» **DATASET SECTION**
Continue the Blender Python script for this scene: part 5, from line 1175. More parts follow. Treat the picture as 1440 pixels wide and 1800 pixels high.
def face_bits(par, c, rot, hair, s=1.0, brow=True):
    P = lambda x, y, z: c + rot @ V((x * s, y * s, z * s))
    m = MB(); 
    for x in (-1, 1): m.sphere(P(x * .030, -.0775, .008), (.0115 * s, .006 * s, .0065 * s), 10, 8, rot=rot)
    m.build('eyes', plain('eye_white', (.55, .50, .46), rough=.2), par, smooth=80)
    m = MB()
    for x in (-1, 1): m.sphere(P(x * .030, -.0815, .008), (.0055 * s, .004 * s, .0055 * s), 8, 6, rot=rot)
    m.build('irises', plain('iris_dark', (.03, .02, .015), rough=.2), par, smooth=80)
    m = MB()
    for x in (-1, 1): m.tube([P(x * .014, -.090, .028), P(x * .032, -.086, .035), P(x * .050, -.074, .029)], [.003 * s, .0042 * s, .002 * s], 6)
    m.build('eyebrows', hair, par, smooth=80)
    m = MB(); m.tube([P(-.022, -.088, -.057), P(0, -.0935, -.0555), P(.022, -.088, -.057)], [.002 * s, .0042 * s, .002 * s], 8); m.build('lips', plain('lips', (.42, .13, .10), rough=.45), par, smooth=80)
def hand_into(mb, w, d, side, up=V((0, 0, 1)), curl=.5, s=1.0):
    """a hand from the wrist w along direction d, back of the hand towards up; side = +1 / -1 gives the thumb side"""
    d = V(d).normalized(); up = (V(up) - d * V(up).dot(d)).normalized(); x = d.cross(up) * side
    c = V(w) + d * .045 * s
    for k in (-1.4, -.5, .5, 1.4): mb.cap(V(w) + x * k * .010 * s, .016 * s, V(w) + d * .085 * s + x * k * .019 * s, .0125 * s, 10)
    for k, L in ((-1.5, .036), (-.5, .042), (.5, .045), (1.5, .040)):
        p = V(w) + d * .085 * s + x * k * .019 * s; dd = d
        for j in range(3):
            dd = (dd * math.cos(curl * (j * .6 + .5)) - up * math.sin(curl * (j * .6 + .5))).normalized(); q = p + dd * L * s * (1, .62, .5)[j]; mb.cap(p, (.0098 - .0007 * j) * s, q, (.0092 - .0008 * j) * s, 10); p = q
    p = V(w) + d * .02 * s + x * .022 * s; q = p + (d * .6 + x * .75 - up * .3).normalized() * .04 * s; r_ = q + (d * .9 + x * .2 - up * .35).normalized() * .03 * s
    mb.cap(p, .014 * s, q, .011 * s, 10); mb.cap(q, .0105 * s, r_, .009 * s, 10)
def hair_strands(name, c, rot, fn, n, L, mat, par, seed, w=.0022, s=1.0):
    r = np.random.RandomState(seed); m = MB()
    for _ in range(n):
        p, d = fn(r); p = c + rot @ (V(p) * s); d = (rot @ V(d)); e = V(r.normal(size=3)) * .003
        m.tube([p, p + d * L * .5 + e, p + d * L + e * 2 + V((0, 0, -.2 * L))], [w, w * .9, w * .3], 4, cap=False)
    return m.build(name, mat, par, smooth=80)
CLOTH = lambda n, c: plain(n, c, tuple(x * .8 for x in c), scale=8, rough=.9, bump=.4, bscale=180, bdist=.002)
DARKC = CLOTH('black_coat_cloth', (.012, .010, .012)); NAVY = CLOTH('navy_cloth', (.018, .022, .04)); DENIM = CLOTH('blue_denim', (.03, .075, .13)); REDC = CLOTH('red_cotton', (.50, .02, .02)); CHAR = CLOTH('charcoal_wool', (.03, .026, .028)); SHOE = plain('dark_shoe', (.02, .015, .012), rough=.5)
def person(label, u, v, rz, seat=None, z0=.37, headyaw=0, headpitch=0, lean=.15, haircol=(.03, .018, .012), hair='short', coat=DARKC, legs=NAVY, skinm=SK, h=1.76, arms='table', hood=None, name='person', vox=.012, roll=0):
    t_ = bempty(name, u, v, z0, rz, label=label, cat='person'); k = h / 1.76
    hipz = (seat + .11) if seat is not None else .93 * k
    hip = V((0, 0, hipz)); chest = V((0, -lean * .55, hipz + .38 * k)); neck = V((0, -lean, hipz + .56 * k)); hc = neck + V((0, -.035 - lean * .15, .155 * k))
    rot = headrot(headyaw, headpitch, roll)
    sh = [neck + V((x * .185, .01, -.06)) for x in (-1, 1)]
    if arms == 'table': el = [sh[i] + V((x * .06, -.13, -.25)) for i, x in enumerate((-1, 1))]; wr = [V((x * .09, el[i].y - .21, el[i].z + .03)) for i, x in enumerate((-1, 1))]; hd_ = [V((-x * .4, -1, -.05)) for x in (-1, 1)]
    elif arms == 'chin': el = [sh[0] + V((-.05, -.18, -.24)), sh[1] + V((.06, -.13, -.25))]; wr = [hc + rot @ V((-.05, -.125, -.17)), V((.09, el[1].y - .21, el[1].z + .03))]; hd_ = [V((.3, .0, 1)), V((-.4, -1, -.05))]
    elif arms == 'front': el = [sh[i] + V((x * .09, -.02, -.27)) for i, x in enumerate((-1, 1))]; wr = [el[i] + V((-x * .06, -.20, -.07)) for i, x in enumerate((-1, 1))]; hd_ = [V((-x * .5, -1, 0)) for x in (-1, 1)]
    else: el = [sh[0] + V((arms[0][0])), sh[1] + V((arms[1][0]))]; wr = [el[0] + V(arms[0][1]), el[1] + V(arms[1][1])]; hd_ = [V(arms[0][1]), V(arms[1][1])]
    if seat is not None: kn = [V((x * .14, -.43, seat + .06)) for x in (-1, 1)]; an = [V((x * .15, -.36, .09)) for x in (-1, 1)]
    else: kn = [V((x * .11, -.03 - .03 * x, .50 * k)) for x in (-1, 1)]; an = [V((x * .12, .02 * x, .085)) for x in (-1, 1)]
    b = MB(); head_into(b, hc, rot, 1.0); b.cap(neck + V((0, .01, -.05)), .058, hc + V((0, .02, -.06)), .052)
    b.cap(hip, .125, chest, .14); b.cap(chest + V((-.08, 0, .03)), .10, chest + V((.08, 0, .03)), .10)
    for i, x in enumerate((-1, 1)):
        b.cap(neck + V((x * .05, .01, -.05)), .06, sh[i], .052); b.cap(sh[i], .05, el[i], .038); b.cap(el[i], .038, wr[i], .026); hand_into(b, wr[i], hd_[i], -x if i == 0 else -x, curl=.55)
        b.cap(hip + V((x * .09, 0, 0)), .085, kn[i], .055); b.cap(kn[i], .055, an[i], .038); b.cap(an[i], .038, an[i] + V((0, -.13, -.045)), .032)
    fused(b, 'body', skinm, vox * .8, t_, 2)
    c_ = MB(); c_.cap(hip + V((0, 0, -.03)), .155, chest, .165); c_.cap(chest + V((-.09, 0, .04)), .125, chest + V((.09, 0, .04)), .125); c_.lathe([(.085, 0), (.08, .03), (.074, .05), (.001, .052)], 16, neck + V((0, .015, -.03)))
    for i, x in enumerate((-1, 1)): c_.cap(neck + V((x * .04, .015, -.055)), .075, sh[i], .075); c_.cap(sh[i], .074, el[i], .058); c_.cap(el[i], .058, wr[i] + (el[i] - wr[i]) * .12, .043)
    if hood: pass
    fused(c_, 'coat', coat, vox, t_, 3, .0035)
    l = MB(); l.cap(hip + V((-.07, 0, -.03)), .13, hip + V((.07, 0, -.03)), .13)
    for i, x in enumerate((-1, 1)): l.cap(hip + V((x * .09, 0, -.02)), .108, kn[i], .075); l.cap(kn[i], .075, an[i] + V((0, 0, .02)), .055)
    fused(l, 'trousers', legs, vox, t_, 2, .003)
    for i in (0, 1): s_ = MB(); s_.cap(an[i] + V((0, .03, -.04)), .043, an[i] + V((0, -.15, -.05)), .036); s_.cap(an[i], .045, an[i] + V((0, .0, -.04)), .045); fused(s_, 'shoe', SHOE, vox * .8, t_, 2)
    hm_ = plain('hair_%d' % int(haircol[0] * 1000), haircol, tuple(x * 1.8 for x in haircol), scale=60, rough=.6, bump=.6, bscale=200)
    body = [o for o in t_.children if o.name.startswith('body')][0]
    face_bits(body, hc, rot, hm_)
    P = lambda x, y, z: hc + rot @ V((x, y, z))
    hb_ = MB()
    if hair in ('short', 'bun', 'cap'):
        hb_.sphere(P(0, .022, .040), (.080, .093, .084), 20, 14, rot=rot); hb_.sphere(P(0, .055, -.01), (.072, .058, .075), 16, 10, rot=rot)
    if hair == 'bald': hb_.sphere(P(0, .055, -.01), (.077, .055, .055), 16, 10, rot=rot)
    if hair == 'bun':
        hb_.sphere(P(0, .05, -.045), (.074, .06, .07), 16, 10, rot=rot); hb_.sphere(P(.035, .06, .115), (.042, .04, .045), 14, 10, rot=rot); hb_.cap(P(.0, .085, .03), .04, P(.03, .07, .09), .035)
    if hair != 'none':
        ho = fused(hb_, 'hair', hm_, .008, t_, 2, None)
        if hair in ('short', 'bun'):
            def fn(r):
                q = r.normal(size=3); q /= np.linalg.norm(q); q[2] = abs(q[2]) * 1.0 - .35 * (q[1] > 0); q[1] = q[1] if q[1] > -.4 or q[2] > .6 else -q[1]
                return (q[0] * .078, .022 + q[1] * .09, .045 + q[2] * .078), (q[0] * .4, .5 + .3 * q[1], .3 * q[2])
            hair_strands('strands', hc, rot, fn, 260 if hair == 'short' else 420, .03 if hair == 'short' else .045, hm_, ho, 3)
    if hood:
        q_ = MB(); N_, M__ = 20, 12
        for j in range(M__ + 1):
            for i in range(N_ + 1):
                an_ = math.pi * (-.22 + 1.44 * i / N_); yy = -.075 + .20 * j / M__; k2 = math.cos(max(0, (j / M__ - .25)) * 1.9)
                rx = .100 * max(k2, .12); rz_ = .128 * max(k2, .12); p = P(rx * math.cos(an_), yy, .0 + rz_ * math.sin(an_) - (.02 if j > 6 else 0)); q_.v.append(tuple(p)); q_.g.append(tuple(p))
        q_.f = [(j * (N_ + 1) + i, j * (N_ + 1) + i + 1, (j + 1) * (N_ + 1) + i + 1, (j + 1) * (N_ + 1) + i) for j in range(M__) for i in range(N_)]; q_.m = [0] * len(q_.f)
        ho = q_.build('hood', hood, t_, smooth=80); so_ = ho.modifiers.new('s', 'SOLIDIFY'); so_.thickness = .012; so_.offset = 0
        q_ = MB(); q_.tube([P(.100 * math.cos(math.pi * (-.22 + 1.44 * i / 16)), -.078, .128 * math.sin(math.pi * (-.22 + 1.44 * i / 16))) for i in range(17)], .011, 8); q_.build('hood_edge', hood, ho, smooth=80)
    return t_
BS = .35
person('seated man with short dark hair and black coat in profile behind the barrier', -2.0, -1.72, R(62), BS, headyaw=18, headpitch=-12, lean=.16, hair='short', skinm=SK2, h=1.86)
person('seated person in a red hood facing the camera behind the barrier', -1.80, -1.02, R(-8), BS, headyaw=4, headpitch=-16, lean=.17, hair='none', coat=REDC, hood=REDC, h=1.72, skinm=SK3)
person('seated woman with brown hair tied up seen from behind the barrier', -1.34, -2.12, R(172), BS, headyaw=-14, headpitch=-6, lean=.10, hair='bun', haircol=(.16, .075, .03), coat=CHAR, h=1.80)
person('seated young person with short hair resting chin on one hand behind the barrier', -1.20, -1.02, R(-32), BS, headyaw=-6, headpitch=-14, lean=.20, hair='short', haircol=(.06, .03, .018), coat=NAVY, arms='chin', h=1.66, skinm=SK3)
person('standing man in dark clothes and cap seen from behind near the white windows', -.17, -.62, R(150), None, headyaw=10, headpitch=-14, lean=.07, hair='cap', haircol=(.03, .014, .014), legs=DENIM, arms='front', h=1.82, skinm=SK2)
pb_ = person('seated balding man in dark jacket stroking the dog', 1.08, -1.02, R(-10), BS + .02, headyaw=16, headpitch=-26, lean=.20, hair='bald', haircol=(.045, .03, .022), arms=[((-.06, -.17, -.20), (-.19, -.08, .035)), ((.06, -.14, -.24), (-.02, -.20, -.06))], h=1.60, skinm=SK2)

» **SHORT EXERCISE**
Which lines contain "from"? Show each of them.

» **WRITTEN SOLUTION**
Continue the Blender Python script for this scene: part 5, from line 1175. More parts follow. Treat the picture as 1440 pixels wide and 1800 pixels high.
    """a hand from the wrist w along direction d, back of the hand towards up; side = +1 / -1 gives the thumb side"""
person('seated woman with brown hair tied up seen from behind the barrier', -1.34, -2.12, R(172), BS, headyaw=-14, headpitch=-6, lean=.10, hair='bun', haircol=(.16, .075, .03), coat=CHAR, h=1.80)
person('standing man in dark clothes and cap seen from behind near the white windows', -.17, -.62, R(150), None, headyaw=10, headpitch=-14, lean=.07, hair='cap', haircol=(.03, .014, .014), legs=DENIM, arms='front', h=1.82, skinm=SK2)